若いころからフランスへ行くという憧れをもっていた谷内は、1971年武市の知り合いの住んでいるドイツの田舎町エバーバッハへ渡り、そこの家族とともに暮らし始めます。毎日のように油絵を描き、夏休みにはリュックひとつで旅へ出かけ、絵本は年に一冊描くという生活を2年半ほど続けます。今まで公開されることのかった、この時期に描いた油絵を本展では展示します。

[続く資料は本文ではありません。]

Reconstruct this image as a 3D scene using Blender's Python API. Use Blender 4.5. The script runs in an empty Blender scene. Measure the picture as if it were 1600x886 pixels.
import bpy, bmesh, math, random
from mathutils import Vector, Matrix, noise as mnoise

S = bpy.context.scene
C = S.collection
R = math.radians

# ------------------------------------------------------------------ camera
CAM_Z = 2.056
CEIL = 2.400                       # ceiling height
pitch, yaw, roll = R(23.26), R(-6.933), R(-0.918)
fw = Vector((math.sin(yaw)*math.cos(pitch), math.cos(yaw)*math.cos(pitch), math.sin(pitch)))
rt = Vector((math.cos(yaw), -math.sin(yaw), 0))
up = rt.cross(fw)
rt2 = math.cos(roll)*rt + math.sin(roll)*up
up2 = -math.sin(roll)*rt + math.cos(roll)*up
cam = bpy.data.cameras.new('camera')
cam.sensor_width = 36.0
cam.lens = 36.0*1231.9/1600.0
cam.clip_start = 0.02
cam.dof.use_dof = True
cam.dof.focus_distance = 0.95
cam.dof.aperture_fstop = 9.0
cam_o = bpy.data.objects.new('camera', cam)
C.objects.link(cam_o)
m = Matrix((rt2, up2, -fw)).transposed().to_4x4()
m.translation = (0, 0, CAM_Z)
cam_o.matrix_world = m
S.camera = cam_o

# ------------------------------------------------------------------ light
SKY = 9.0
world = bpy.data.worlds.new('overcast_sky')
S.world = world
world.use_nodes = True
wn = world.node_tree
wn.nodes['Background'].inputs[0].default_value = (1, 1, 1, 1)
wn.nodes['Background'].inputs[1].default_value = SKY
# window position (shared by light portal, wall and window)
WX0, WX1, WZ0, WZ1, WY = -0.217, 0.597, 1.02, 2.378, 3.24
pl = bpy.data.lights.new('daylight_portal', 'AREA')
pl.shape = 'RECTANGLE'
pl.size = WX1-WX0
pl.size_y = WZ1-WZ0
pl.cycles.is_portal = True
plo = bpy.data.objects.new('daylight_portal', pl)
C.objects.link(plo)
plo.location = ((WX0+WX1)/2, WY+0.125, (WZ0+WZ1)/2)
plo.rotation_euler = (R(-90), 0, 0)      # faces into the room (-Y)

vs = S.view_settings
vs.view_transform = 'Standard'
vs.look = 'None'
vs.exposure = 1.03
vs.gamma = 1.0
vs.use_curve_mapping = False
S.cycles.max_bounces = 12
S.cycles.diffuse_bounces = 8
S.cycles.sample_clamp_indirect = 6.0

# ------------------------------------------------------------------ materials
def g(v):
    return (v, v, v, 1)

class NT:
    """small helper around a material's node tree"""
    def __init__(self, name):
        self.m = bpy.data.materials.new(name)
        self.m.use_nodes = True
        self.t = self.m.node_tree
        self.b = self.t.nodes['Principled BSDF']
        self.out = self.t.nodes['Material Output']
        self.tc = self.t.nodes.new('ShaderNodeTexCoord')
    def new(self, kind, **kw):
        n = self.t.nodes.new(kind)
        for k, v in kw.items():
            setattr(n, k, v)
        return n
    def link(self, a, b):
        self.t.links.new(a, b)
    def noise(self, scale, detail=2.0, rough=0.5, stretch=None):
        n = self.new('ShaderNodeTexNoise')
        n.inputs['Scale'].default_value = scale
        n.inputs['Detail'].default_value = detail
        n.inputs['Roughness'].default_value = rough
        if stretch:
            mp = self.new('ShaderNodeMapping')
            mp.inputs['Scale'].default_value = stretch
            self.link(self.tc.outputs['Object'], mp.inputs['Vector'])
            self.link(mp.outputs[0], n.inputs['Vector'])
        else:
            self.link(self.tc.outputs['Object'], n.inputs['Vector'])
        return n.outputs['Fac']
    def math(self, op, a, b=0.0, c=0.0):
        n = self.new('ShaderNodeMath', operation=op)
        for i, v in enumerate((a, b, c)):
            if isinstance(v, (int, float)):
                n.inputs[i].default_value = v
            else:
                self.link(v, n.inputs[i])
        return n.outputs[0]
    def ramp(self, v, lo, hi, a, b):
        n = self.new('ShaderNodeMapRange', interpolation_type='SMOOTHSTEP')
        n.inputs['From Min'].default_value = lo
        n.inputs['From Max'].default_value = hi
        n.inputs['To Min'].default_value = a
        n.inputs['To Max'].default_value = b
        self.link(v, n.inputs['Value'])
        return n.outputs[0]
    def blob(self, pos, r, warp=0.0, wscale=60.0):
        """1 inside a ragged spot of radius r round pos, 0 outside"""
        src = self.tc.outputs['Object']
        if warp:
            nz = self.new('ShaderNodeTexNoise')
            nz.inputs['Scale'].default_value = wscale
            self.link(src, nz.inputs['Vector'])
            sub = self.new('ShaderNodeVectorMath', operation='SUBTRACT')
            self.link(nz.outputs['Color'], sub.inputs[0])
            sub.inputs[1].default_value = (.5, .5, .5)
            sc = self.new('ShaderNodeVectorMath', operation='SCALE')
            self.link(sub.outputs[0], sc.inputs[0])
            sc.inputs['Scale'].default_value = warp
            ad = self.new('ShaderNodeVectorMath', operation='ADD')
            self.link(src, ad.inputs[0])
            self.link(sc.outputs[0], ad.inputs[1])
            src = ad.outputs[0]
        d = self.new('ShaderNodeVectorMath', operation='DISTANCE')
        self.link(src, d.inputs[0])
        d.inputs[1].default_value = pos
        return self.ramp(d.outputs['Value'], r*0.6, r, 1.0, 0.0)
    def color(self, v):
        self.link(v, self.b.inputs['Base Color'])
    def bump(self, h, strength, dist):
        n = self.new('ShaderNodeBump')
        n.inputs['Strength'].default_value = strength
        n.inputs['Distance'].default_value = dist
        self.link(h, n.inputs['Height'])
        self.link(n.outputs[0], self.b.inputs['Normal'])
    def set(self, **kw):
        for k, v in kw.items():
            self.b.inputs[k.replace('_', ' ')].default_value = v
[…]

村の景色を少し遠いところから見て描いたと思われるこの作品には、どこか初々しさが感じられるものの、欧州の秋の季節の空気や光が感じ取れます。

谷内こうた 村の入り口 1971-73年

1973年には念願のフランスへ移り、そして結婚し、長女が生まれるときに日本に帰国。1983年に再びフランスへ戻り、2019年に71歳で亡くなるまでノルマンディーの地で絵を描き続けました。

風と光と

 谷内の約30冊の絵本や、数多くの雑誌の表紙絵などのイラストレーション、そしてさまざまな大きさのタブロー。それらを見ると、彼の作品の多くが風景画であることに気づかされます。影の長さが変わっていく夕方の街、月の明るい空、熱い風の吹く浜辺……。バラの花の咲く庭や、緑がまぶしい川辺の道。「最初、ヨーロッパに来た時、いつまでいるかわからないし、風景は日本では描けないから今のうちに風景をいっぱい描いておこうという意識があったけれど、やっぱりだんだん好きになっていきましたね。」と語っているように、描き続けるうちに、風景を描くことが好きになっていったのでしょう。フランスの光は違うともいっていた谷内は生まれながらの画家でした。彼の50年近い画業のなかで生まれた作品の数々をご覧ください。